§ OBJECTIVE
Only lines holding the word "Python" should be copied from the material.

§ DATA FOR THE TASK
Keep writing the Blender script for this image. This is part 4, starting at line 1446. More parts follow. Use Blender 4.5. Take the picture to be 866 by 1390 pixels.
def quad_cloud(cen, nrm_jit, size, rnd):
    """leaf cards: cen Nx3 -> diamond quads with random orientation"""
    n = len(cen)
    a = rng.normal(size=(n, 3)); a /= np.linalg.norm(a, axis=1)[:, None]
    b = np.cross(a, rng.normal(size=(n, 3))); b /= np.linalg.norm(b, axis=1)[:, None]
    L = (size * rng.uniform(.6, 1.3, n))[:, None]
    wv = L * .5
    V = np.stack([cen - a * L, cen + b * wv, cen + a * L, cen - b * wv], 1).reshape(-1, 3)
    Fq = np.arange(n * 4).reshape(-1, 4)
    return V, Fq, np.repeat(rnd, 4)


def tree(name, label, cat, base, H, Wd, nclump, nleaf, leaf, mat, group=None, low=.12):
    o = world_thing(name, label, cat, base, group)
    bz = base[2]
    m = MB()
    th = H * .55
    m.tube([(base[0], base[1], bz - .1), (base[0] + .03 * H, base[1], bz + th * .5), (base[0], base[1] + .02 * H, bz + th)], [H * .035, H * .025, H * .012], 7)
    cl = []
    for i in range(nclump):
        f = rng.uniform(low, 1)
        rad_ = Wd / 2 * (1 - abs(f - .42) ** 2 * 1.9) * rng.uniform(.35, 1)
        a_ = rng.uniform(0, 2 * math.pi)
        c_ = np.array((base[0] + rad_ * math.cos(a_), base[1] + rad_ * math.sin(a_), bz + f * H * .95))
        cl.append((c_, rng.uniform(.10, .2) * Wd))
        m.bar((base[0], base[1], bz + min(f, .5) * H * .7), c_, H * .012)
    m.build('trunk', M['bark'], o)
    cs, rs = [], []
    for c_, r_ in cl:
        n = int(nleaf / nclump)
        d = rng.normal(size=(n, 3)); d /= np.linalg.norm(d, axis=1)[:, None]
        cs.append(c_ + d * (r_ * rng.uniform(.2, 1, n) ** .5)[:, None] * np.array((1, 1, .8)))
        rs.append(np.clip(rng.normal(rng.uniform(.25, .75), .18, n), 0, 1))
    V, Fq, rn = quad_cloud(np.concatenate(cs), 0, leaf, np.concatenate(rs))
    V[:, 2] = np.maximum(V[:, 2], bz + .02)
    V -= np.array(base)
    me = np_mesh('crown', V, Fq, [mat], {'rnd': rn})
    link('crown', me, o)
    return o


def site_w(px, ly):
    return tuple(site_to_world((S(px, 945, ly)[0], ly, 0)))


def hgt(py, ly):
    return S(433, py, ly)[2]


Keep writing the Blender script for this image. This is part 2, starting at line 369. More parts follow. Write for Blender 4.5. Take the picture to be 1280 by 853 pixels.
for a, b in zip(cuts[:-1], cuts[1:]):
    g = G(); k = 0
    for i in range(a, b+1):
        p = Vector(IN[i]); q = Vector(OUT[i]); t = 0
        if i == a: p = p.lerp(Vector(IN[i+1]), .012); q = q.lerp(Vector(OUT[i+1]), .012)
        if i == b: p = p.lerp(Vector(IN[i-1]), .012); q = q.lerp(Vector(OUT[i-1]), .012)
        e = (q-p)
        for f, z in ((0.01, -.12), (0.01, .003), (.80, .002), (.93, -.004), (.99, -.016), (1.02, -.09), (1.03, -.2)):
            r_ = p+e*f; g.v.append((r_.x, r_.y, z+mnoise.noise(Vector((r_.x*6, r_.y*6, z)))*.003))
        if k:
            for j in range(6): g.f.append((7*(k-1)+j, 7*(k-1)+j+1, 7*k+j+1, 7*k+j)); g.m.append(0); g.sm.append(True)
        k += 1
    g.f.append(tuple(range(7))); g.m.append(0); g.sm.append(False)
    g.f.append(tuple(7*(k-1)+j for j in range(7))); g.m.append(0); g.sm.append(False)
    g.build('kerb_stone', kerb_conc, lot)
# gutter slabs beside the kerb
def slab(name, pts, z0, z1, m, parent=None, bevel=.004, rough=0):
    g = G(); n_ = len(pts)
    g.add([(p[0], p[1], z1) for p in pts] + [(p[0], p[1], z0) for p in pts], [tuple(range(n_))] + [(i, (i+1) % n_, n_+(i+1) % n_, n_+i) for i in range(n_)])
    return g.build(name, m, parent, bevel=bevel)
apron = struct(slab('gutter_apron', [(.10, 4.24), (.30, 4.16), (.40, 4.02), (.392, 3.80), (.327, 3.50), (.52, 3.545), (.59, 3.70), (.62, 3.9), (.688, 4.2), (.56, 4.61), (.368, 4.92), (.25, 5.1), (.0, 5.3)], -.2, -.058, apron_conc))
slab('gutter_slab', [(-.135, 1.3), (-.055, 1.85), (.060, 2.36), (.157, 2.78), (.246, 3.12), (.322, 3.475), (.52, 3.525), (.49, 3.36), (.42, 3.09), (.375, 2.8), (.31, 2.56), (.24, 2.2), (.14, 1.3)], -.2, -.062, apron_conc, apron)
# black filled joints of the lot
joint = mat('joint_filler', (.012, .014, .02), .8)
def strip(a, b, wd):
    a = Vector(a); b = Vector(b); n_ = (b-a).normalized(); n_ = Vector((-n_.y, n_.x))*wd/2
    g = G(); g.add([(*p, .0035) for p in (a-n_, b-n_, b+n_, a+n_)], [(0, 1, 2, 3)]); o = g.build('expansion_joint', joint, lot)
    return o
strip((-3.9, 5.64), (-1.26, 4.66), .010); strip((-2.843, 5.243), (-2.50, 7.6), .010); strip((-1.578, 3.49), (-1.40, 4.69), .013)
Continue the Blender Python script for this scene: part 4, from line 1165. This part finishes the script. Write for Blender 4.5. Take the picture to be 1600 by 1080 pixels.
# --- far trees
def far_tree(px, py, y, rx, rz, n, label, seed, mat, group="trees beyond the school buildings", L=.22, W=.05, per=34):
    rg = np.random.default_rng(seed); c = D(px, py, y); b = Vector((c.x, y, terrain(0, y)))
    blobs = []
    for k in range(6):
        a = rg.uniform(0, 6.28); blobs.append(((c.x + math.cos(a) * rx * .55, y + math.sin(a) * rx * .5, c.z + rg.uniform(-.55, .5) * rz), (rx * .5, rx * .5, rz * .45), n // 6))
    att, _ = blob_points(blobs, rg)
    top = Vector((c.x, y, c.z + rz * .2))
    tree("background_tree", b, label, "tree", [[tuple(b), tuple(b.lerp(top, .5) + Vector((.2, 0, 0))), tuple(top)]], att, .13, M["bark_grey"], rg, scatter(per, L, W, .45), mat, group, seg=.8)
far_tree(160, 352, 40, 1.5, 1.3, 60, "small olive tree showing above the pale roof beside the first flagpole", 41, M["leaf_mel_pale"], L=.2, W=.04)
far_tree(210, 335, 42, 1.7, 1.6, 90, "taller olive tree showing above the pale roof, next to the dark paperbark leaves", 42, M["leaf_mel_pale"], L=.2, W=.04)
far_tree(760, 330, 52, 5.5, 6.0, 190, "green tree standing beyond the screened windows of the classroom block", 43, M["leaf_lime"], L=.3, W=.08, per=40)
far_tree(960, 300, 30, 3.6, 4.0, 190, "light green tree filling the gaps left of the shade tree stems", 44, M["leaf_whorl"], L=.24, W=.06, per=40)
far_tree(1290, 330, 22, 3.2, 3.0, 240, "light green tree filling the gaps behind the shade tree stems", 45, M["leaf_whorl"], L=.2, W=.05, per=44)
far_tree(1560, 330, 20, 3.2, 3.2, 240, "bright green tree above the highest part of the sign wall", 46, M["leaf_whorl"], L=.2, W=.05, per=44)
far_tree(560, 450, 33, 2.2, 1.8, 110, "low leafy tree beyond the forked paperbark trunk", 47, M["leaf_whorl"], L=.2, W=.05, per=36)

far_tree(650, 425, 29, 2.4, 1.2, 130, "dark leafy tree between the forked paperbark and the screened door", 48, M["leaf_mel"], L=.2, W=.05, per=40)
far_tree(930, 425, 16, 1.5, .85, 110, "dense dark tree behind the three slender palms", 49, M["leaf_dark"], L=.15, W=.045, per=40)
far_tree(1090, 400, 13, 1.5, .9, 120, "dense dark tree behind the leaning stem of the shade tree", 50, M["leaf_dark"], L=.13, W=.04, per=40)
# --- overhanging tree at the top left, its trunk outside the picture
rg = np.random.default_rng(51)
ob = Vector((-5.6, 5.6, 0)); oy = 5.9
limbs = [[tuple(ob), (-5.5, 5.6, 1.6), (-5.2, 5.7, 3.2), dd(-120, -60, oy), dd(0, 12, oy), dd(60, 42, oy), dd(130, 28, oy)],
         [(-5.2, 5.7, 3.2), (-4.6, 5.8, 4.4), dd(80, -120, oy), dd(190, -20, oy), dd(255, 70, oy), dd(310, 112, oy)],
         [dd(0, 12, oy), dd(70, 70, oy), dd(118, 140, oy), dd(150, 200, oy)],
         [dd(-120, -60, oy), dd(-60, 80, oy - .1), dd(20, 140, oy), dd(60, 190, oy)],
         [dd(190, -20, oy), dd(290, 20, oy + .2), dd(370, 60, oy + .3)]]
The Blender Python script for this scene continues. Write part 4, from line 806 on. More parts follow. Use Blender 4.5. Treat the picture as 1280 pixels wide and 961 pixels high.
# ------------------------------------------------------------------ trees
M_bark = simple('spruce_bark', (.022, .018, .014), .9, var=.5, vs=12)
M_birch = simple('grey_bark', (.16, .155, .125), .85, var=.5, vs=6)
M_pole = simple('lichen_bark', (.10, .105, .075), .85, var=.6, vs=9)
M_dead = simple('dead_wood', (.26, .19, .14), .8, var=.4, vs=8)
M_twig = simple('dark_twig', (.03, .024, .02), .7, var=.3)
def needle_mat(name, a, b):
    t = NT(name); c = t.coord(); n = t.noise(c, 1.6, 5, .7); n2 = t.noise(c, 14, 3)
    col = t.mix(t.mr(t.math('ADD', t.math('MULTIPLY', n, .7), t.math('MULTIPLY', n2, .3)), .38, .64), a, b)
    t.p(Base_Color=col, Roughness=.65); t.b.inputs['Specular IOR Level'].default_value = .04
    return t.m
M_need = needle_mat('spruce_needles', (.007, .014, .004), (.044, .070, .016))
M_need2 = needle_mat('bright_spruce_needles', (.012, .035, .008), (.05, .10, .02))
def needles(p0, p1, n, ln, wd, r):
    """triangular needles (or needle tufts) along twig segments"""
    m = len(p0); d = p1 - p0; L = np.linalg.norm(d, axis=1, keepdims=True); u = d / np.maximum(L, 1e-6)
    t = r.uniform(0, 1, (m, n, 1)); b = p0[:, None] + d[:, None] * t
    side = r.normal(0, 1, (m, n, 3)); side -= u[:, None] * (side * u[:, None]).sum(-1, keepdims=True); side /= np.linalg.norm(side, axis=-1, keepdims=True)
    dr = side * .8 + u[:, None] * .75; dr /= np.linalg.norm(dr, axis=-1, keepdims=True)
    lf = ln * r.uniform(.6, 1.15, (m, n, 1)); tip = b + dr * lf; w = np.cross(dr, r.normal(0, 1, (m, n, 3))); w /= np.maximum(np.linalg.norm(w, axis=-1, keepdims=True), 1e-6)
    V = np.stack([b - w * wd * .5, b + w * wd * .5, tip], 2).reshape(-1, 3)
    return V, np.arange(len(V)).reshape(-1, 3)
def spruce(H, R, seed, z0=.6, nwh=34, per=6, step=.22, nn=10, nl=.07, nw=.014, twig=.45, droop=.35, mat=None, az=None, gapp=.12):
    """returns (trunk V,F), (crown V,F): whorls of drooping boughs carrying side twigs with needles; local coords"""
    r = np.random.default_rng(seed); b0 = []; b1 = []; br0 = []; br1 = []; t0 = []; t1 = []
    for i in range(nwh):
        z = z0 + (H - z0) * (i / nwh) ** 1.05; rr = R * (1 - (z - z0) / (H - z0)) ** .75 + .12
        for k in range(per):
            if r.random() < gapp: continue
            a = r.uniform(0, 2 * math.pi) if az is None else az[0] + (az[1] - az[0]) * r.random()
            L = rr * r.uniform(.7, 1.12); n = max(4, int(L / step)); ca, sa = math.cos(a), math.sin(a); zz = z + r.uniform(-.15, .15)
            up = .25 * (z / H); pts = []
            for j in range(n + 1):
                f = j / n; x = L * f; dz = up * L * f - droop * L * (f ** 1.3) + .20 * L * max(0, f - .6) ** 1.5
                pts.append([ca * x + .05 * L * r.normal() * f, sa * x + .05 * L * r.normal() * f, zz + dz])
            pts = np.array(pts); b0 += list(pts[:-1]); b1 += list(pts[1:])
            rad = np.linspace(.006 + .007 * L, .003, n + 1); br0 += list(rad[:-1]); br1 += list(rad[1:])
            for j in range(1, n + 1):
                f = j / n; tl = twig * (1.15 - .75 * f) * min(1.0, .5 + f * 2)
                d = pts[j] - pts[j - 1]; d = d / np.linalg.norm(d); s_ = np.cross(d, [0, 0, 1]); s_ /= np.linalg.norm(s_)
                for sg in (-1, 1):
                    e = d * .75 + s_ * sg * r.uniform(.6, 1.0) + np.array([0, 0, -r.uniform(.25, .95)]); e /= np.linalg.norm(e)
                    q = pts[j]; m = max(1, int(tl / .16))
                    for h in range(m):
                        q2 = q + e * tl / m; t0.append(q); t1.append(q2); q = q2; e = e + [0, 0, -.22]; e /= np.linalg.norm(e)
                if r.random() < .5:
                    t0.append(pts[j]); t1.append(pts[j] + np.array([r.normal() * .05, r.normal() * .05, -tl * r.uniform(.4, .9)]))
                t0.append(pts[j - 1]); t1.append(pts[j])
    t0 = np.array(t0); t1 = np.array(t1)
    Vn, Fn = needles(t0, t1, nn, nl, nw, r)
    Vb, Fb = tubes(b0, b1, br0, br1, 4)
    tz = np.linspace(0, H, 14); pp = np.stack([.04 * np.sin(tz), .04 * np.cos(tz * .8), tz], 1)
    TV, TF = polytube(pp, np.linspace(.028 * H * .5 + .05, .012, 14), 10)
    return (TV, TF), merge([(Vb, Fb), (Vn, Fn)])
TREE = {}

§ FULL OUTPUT
Continue the Blender Python script for this scene: part 4, from line 1165. This part finishes the script. Write for Blender 4.5. Take the picture to be 1600 by 1080 pixels.
The Blender Python script for this scene continues. Write part 4, from line 806 on. More parts follow. Use Blender 4.5. Treat the picture as 1280 pixels wide and 961 pixels high.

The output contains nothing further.